Tristan Massie climbed up ice cliffs, slept on cold mountainsides and survived a near-deadly climbing accident on July 4 weekend, all in the name of hiking Mount Rainier.
“It’s pretty dangerous, but it’s better to die there than on the interstate,” Massie said.
Tristan Massie has climbed to the peak of several mountains in the U.S., including:
» Half Dome, Calif., 8,842 feet
» Mount Rainier, Wash., 14,410 feet
» Mount Marcy, N.Y., 5,344 feet
» Longs Peak, Colo., 14,259 feet
» Telescope Peak, Calif., 11,049 feet
Massie tends to downplay the dangers of his favorite sport, peak bagging, which is climbing to the summit of a mountain or another high location. In the past seven years, Massie has peaked 16 summits in the U.S., including five this year, sometimes making the long hikes by himself.
The 39-year-old’s interest in peak bagging dates back about 20 years, to a family trip to Yosemite National Park in California. It was there that a teenage Massie got his first taste of peak bagging by hiking up Half Dome.
For a rookie hiker, the dome is no slouch. The National Park Service Web site quotes a 1865 report that said the mountain was “perfectly inaccessible, being probably the only one of the prominent points about the Yosemite which never has been, and never will be, trodden by human foot.”
Today, the smooth mountain surface must be traversed by a series of footholds and cable routes. It’s a 14-mile hike to the peak of the 5,000-foot-tall mountain, but Massie managed to finish.
It would be years before Massie’s interest in peak bagging would resurface. Massie has since graduated from Virginia Tech and earned his master’s degree at the University of Virginia, where he met his wife, Tammy.
In 2002, Massie topped his first peak since the Yosemite trip by hiking up Mount Washington in New Hampshire with Tammy.

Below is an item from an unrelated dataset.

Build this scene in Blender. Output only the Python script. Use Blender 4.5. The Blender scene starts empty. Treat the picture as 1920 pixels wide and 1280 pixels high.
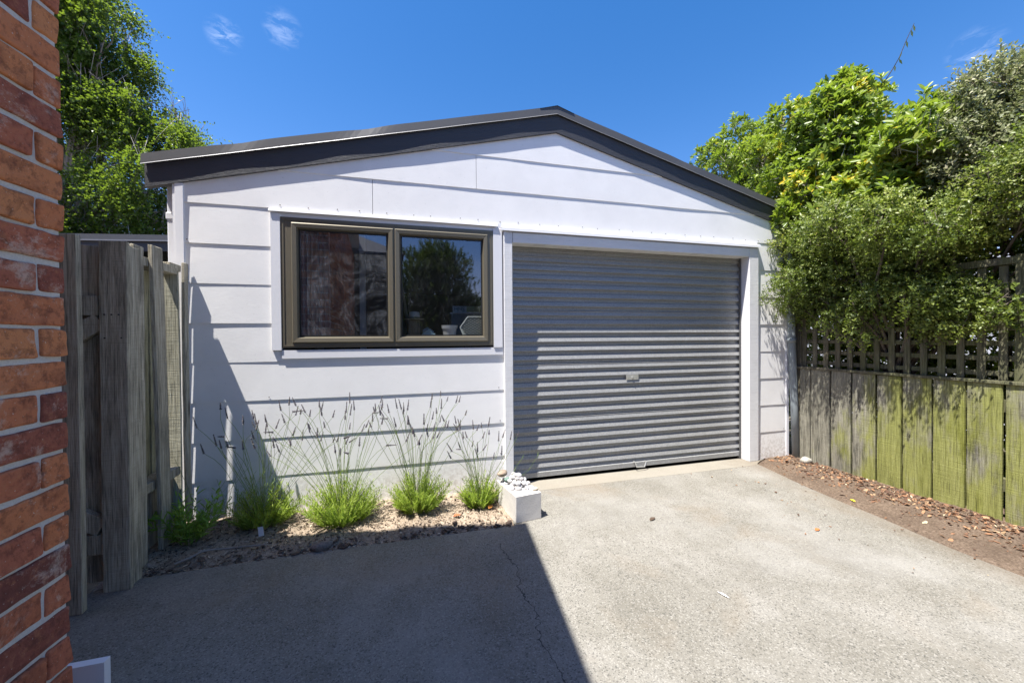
import bpy, bmesh, math, random
import numpy as np
from mathutils import Vector, Matrix, noise
random.seed(7); rng = np.random.default_rng(11)
R_ = math.radians
sc = bpy.context.scene
col = sc.collection

# ------------------------------------------------------------------ helpers
class MB:
    def __init__(s): s.v=[]; s.f=[]; s.m=[]; s.r=[]
    def add(s, vs, fs, m=0, r=None):
        n=len(s.v); s.v += [tuple(v) for v in vs]
        if r is None: r=random.random()
        for f in fs: s.f.append(tuple(i+n for i in f)); s.m.append(m); s.r.append(r)
        return s
    def box(s, x0,x1,y0,y1,z0,z1, m=0, r=None):
        vs=[(x,y,z) for x in (x0,x1) for y in (y0,y1) for z in (z0,z1)]
        return s.add(vs,[(0,1,3,2),(4,6,7,5),(0,4,5,1),(2,3,7,6),(0,2,6,4),(1,5,7,3)],m,r)
    def obox(s, c, ax, sz, m=0, r=None):
        c=Vector(c); a=[Vector(v).normalized()*h/2 for v,h in zip(ax,sz)]
        vs=[c+a[0]*i+a[1]*j+a[2]*k for i in (-1,1) for j in (-1,1) for k in (-1,1)]
        return s.add(vs,[(0,1,3,2),(4,6,7,5),(0,4,5,1),(2,3,7,6),(0,2,6,4),(1,5,7,3)],m,r)
    def tube(s, pts, rad, n=6, m=0, cap=True, r=None):
        pts=[Vector(p) for p in pts]; N=len(pts)
        if not hasattr(rad,'__len__'): rad=[rad]*N
        vs=[]; ref=Vector((.31,.17,.93))
        for i,p in enumerate(pts):
            t=(pts[min(i+1,N-1)]-pts[max(i-1,0)]).normalized()
            a=t.cross(ref)
            if a.length<.05: a=t.cross(Vector((1,0,0)))
            a.normalize(); b=t.cross(a)
            for k in range(n):
                an=2*math.pi*k/n; vs.append(p+(a*math.cos(an)+b*math.sin(an))*rad[i])
        fs=[(i*n+k,i*n+(k+1)%n,(i+1)*n+(k+1)%n,(i+1)*n+k) for i in range(N-1) for k in range(n)]
        if cap: fs += [tuple(range(n-1,-1,-1)), tuple((N-1)*n+k for k in range(n))]
        return s.add(vs,fs,m,r)
    def rbox(s, c, sz, rad=.006, div=(3,3,3), jit=0., seed=0, m=0, r=None, wob=.0):
        """rounded, slightly uneven block"""
        L=[v/2 for v in sz]
        def axis(l,d):
            a=[-l,-l+rad*.35,-l+rad]+[-l+rad+(2*l-2*rad)*i/d for i in range(1,d)]+[l-rad,l-rad*.35,l]
            return a
        A=[axis(L[i],div[i]) for i in range(3)]
        idx={}; vs=[]; fs=[]
        off=Vector((seed*1.37,seed*.71,seed*2.11))
        cj=[[random.uniform(-jit,jit) for _ in range(3)] for _ in range(8)]
        def vert(i,j,k):
            key=(i,j,k)
            if key in idx: return idx[key]
            p=Vector((A[0][i],A[1][j],A[2][k]))
            q=Vector([max(-L[t]+rad,min(L[t]-rad,p[t])) for t in range(3)])
            d=p-q
            if d.length>1e-9: p=q+d.normalized()*min(rad,d.length if d.length<rad else rad)
            if jit:
                u=[(p[t]/L[t]+1)/2 for t in range(3)]; o=Vector((0,0,0))
                for n8 in range(8):
                    w=1
                    for t in range(3):
                        b=(n8>>t)&1; w*= u[t] if b else 1-u[t]
                    o+=Vector(cj[n8])*w
                p=p+o
            if wob:
                p=p+noise.noise_vector((p+off)*28)*wob+noise.noise_vector((p+off)*95)*wob*.45
            idx[key]=len(vs); vs.append(p+Vector(c)); return idx[key]
        n=[len(a)-1 for a in A]
        for i in range(n[0]):
            for j in range(n[1]):
                fs.append((vert(i,j,0),vert(i,j+1,0),vert(i+1,j+1,0),vert(i+1,j,0)))
                fs.append((vert(i,j,n[2]),vert(i+1,j,n[2]),vert(i+1,j+1,n[2]),vert(i,j+1,n[2])))
        for i in range(n[0]):
            for k in range(n[2]):
                fs.append((vert(i,0,k),vert(i+1,0,k),vert(i+1,0,k+1),vert(i,0,k+1)))
                fs.append((vert(i,n[1],k),vert(i,n[1],k+1),vert(i+1,n[1],k+1),vert(i+1,n[1],k)))
        for j in range(n[1]):
            for k in range(n[2]):
                fs.append((vert(0,j,k),vert(0,j,k+1),vert(0,j+1,k+1),vert(0,j+1,k)))
                fs.append((vert(n[0],j,k),vert(n[0],j+1,k),vert(n[0],j+1,k+1),vert(n[0],j,k+1)))
        return s.add(vs,fs,m,r)
    def build(s, name, mats, parent=None, origin=None, smooth=False, world=True):
        """vertices are in world coordinates (world=True) or in the parent's frame"""
        if not isinstance(mats,(list,tuple)): mats=[mats]
        V=np.array(s.v,dtype=float)
        me=bpy.data.meshes.new(name)
        if origin is None:
            if parent is not None and not world: origin=(0,0,0)
            else:
                mn,mx=V.min(0),V.max(0); origin=((mn[0]+mx[0])/2,(mn[1]+mx[1])/2,mn[2])
        o=bpy.data.objects.new(name,me)
        V=V-np.array(origin)
        me.from_pydata(V.tolist(),[],s.f)
        for m in mats: me.materials.append(m)
        me.polygons.foreach_set('material_index',s.m)
        if smooth: me.polygons.foreach_set('use_smooth',[True]*len(s.f))
        at=me.attributes.new('rnd','FLOAT','FACE'); at.data.foreach_set('value',s.r)
        me.update(); col.objects.link(o)
        if parent is not None:
            o.parent=parent
            o.location=Vector(origin)-(parent.location if world else Vector((0,0,0)))
        else: o.location=origin
        return o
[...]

Famous for its strong, fast winds and dangerous weather, the 6,288-foot mountain still holds a 1934 record for the highest recorded surface wind speed at 231 mph.

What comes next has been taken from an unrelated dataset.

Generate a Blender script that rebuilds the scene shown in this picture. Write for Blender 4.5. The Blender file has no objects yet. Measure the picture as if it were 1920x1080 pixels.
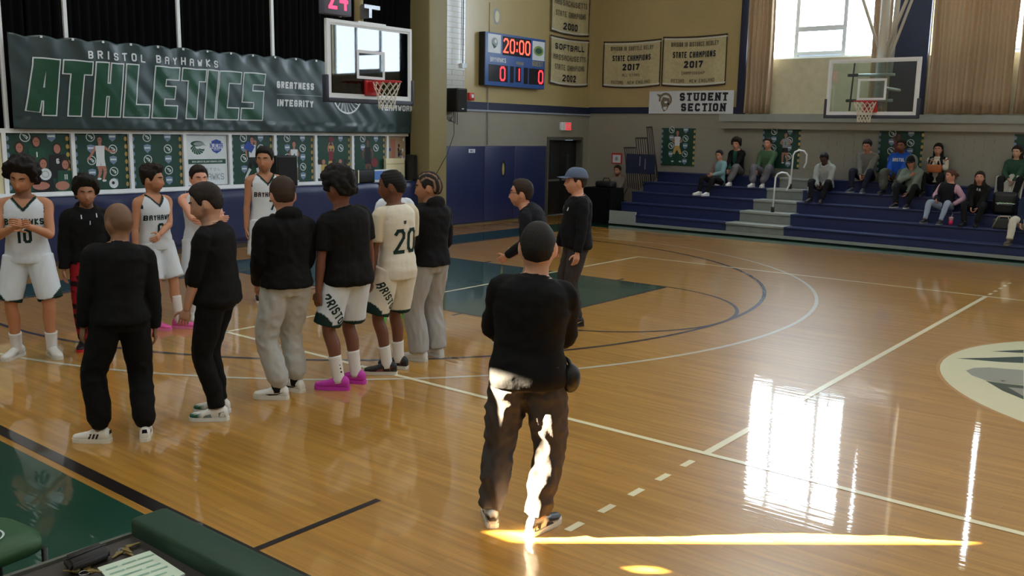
import bpy, bmesh, math, random
import numpy as np
from mathutils import Vector, Matrix, noise
from mathutils.bvhtree import BVHTree
random.seed(7)
SC = bpy.context.scene
COL = SC.collection
# ------------------------------------------------------------------ camera
FPX = 1721.0
YAW, PITCH, ROLL = 2.2452, -0.1701, 0.0177
CAM = Vector((-0.1015, -10.4377, 2.3166))
fw = Vector((math.cos(PITCH)*math.cos(YAW), math.cos(PITCH)*math.sin(YAW), math.sin(PITCH)))
rt0 = fw.cross(Vector((0, 0, 1))).normalized(); up0 = rt0.cross(fw)
rt = math.cos(ROLL)*rt0 + math.sin(ROLL)*up0
up = -math.sin(ROLL)*rt0 + math.cos(ROLL)*up0
cd = bpy.data.cameras.new('camera'); cam = bpy.data.objects.new('camera', cd); COL.objects.link(cam)
cd.sensor_width = 36; cd.lens = FPX/1920*36; cd.clip_end = 300; cd.clip_start = .05
cam.matrix_world = Matrix(((rt.x, up.x, -fw.x, CAM.x), (rt.y, up.y, -fw.y, CAM.y), (rt.z, up.z, -fw.z, CAM.z), (0, 0, 0, 1)))
SC.camera = cam
def at(u, v, ax, val):
    """world point where the photograph's pixel (u, v) meets the plane axis=val"""
    d = fw + rt*((u-960)/FPX) + up*((540-v)/FPX)
    return CAM + d*((val-CAM[ax])/d[ax])
# ------------------------------------------------------------------ light
vs = SC.view_settings
vs.view_transform = 'Standard'; vs.look = 'None'; vs.gamma = 1; vs.use_curve_mapping = False
vs.exposure = 0.0
W = bpy.data.worlds.new('sky'); SC.world = W; W.use_nodes = True
W.node_tree.nodes['Background'].inputs[0].default_value = (.62, .78, 1, 1)
W.node_tree.nodes['Background'].inputs[1].default_value = 1.0
def lamp(name, kind, loc, energy, color, rot=None, **kw):
    l = bpy.data.lights.new(name, kind); l.energy = energy; l.color = color
    for k, v in kw.items(): setattr(l, k, v)
    o = bpy.data.objects.new(name, l); o.location = loc
    if rot is not None: o.rotation_euler = rot
    COL.objects.link(o); return o
SUN_D = Vector((2.14, 1.83, 0)).normalized()*math.cos(math.radians(20)); SUN_D.z = -math.sin(math.radians(20))
sun = lamp('low_sun', 'SUN', (-20, -20, 12), 420, (1, .82, .55), angle=math.radians(.25))
sun.rotation_euler = SUN_D.to_track_quat('-Z', 'Y').to_euler()
CEIL = 8.6
for ix in range(4):
    for iy in range(3):
        lamp('ceiling_lamp', 'AREA', (-11.5+7.2*ix, -8.8+5.6*iy, CEIL-.12), 105, (.96, 1, .99), (0, 0, 0), shape='RECTANGLE', size=2.4, size_y=.7)
WIN_GLOW = 18.0
# ------------------------------------------------------------------ helpers
def lin(c):
    c = c/255.0
    return c/12.92 if c <= .04045 else ((c+.055)/1.055)**2.4
def rgb(r, g, b): return (lin(r), lin(g), lin(b), 1)
def M(name, col, rough=.6, spec=.5, metal=0, noise_amt=.12, noise_scale=6, bump=0, bump_scale=40, emit=0, trans=0, coat=0):
    m = bpy.data.materials.new(name); m.use_nodes = True
    nt = m.node_tree; b = nt.nodes['Principled BSDF']
    c = rgb(*col)
    b.inputs['Base Color'].default_value = c
    b.inputs['Roughness'].default_value = rough; b.inputs['Specular IOR Level'].default_value = spec
    b.inputs['Metallic'].default_value = metal
    if coat: b.inputs['Coat Weight'].default_value = coat; b.inputs['Coat Roughness'].default_value = .08
    if emit:
        b.inputs['Emission Color'].default_value = c; b.inputs['Emission Strength'].default_value = emit
    tc = nt.nodes.new('ShaderNodeTexCoord')
    if noise_amt:
        n = nt.nodes.new('ShaderNodeTexNoise'); n.inputs['Scale'].default_value = noise_scale; n.inputs['Detail'].default_value = 4
        nt.links.new(tc.outputs['Object'], n.inputs['Vector'])
        mx = nt.nodes.new('ShaderNodeMix'); mx.data_type = 'RGBA'; mx.blend_type = 'MULTIPLY'; mx.inputs[0].default_value = 1
        mx.inputs[6].default_value = c
        mr = nt.nodes.new('ShaderNodeMapRange'); mr.inputs[1].default_value = .25; mr.inputs[2].default_value = .75
        mr.inputs[3].default_value = 1-noise_amt; mr.inputs[4].default_value = 1+noise_amt*.5
        nt.links.new(n.outputs[0], mr.inputs[0]); nt.links.new(mr.outputs[0], mx.inputs[7]); nt.links.new(mx.outputs[2], b.inputs['Base Color'])
    if bump:
        n2 = nt.nodes.new('ShaderNodeTexNoise'); n2.inputs['Scale'].default_value = bump_scale; n2.inputs['Detail'].default_value = 3
        nt.links.new(tc.outputs['Object'], n2.inputs['Vector'])
        bp = nt.nodes.new('ShaderNodeBump'); bp.inputs['Strength'].default_value = bump; bp.inputs['Distance'].default_value = .01
        nt.links.new(n2.outputs[0], bp.inputs['Height']); nt.links.new(bp.outputs[0], b.inputs['Normal'])
    return m
class MB:
    """collects polygons (several materials allowed) and links them as ONE mesh object"""
    def __init__(s): s.v = []; s.f = []; s.mi = []; s.mats = []; s.sm = []; s.nb = 0
    def mat(s, m):
        if m not in s.mats: s.mats.append(m)
        return s.mats.index(m)
    def poly(s, pts, m, smooth=False):
        i = len(s.v); s.v += [tuple(p) for p in pts]; s.f.append(tuple(range(i, i+len(pts)))); s.mi.append(s.mat(m)); s.sm.append(smooth)
    def box(s, x0, x1, y0, y1, z0, z1, m):
        e = .0005*(s.nb % 6); s.nb += 1; x0 -= e; y0 -= e; z0 -= e*.3; x1 += e; y1 += e; z1 += e   # no two faces of a frame lie exactly in one plane
        i = len(s.v)
        s.v += [(x, y, z) for z in (z0, z1) for y in (y0, y1) for x in (x0, x1)]
        k = s.mat(m)
        for f in ((0, 2, 3, 1), (4, 5, 7, 6), (0, 1, 5, 4), (2, 6, 7, 3), (0, 4, 6, 2), (1, 3, 7, 5)):
            s.f.append(tuple(i+q for q in f)); s.mi.append(k); s.sm.append(False)
    def rbox(s, x0, x1, y0, y1, z0, z1, r, m):
        """box whose twelve edges are chamfered by r"""
        bm = bmesh.new(); bmesh.ops.create_cube(bm, size=1)
        for v in bm.verts: v.co = Vector((x0+(v.co.x+.5)*(x1-x0), y0+(v.co.y+.5)*(y1-y0), z0+(v.co.z+.5)*(z1-z0)))
        bmesh.ops.bevel(bm, geom=bm.edges[:], offset=r, segments=2, profile=.6, affect='EDGES')
        s.bm(bm, m, True)
    def bm(s, bm, m, smooth=False, mtx=None):
        i = len(s.v); bm.verts.index_update(); k = s.mat(m)
        for v in bm.verts: s.v.append(tuple(mtx @ v.co if mtx else v.co))
        for f in bm.faces: s.f.append(tuple(i+v.index for v in f.verts)); s.mi.append(k); s.sm.append(smooth)
        bm.free()
    def tube(s, pts, r, m, n=8, caps=True, smooth=True):
        pts = [Vector(p) for p in pts]; rs = r if isinstance(r, (list, tuple)) else [r]*len(pts)
        i = len(s.v); k = s.mat(m); prev = None
        for j, p in enumerate(pts):
            t = (pts[min(j+1, len(pts)-1)]-pts[max(j-1, 0)]).normalized()
            a = prev if prev is not None else (Vector((0, 0, 1)) if abs(t.z) < .9 else Vector((1, 0, 0)))
            x = (a - t*a.dot(t)).normalized(); y = t.cross(x); prev = x
            for q in range(n):
                an = 2*math.pi*q/n; s.v.append(tuple(p + (x*math.cos(an)+y*math.sin(an))*rs[j]))
        for j in range(len(pts)-1):
            for q in range(n):
                s.f.append((i+j*n+q, i+j*n+(q+1) % n, i+(j+1)*n+(q+1) % n, i+(j+1)*n+q)); s.mi.append(k); s.sm.append(smooth)
        if caps:
            s.f.append(tuple(i+q for q in reversed(range(n)))); s.mi.append(k); s.sm.append(False)
            s.f.append(tuple(i+(len(pts)-1)*n+q for q in range(n))); s.mi.append(k); s.sm.append(False)
    def grid(s, P, m, smooth=True):
        i = len(s.v); R, C = len(P), len(P[0]); k = s.mat(m)
        for r in P: s.v += [tuple(p) for p in r]
        for a in range(R-1):
            for b in range(C-1):
                s.f.append((i+a*C+b, i+a*C+b+1, i+(a+1)*C+b+1, i+(a+1)*C+b)); s.mi.append(k); s.sm.append(smooth)
    def build(s, name, parent=None, kind=None, label=None, cat=None, group=None):
        me = bpy.data.meshes.new(name); me.from_pydata(s.v, [], s.f)
        for m in s.mats: me.materials.append(m)
        me.polygons.foreach_set('material_index', s.mi); me.polygons.foreach_set('use_smooth', s.sm); me.update()
        o = bpy.data.objects.new(name, me); COL.objects.link(o)
        if parent: o.parent = parent
        tag(o, label, cat, group, kind); return o
def tag(o, label=None, cat=None, group=None, kind=None):
    if label: o['label'] = label
    if cat: o['category'] = cat
    if group: o['group'] = group
    if kind: o['kind'] = kind
    return o
def thing(name, label, cat, loc=(0, 0, 0), rz=0, group=None):
    o = bpy.data.objects.new(name, None); o.empty_display_size = .1; o.location = loc; o.rotation_euler = (0, 0, rz)
    COL.objects.link(o); return tag(o, label, cat, group)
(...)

Massie has since peak bagged several summits in the U.S., including Mount Rainier, 14,179-foot Mount Shasta in California and 14,443-foot Mount Elbert in Colorado. He makes many of the hikes alone, though some treks require a professional guide.
“When he’s guided I feel comfortable, because they’re doing everything in their power to keep him safe,” Tammy said.
He has reached the summit ofhis favorite mountain, Mount Rainier, twice, including his most recent July 4 weekend excursion. Two guides and five hikers made the dangerous trek up the ice walls and snowy peaks of the mountain.
Massie has a soft spot for Mount Rainier because of its glaciers. It is the most glaciated mountain in the lower 48 states. Massie said he appreciated the natural beauty of the snow-capped, dormant volcano.
It’s also the reason the climb is so treacherous. Some parts of the mountain are simply inaccessible at times.
“You try to minimize the risks by going where it’s least dangerous,” Massie said.
While climbing up a slick glacier, one hiker fell and crashed into the two guides, one of whom was cut in the head by the hiker’s ice ax. The guide would hike back down the mountain, but Massie and the others finished the trip. For Massie, it’s all a part of the process. Sometimes the mountain wins, and he can’t finish either. He nonchalantly recalled his attempt to hike up Mount St. Helens in 2008, when the active volcano was still smoking. “If they expected it to erupt, we wouldn’t have been let on,” Massie said. “But we did have to sign a waiver. It’s unpredictable.”